Postei, cheia de culpa, um link qualquer no Facebook alguns dias depois da morte do meu pai. Era o anúncio de uma vaga de emprego na empresa na qual trabalho. Me senti mentindo para o universo. Eu só queria falar sobre o meu pai, mas estava lá, no Facebook, fingindo que a vida seguia sua normalidade. Parecia o certo a ser feito.

O poder de uma simples mensagem 

Muitos amigos me escreveram quando meu pai faleceu, mas muitos também escolheram se afastar e ficaram quietos nas semanas seguintes. Muita gente inocentemente acha que dar espaço para quem está enfrentando o luto é importante. Na verdade, essa é uma concepção errada na maior parte das vezes.
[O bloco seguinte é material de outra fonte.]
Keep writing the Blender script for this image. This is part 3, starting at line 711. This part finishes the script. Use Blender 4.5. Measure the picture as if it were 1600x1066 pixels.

Essa é a hora em que mais precisamos de gente ao nosso lado.

Depois que perdi a minha mãe, passei a escrever mensagens cuidadosas para os amigos e conhecidos que perdiam um ente querido. Minha oferta de um ombro amigo pra chorar e as perguntas sobre a pessoa que partiu nunca foram em vão. Eu sempre recebo de volta mensagens muito agradecidas, cheias de detalhes, cheias de desabafos. As pessoas quase sempre querem falar sobre o momento, sobre a tristeza que estão sentindo e sobre quem partiu.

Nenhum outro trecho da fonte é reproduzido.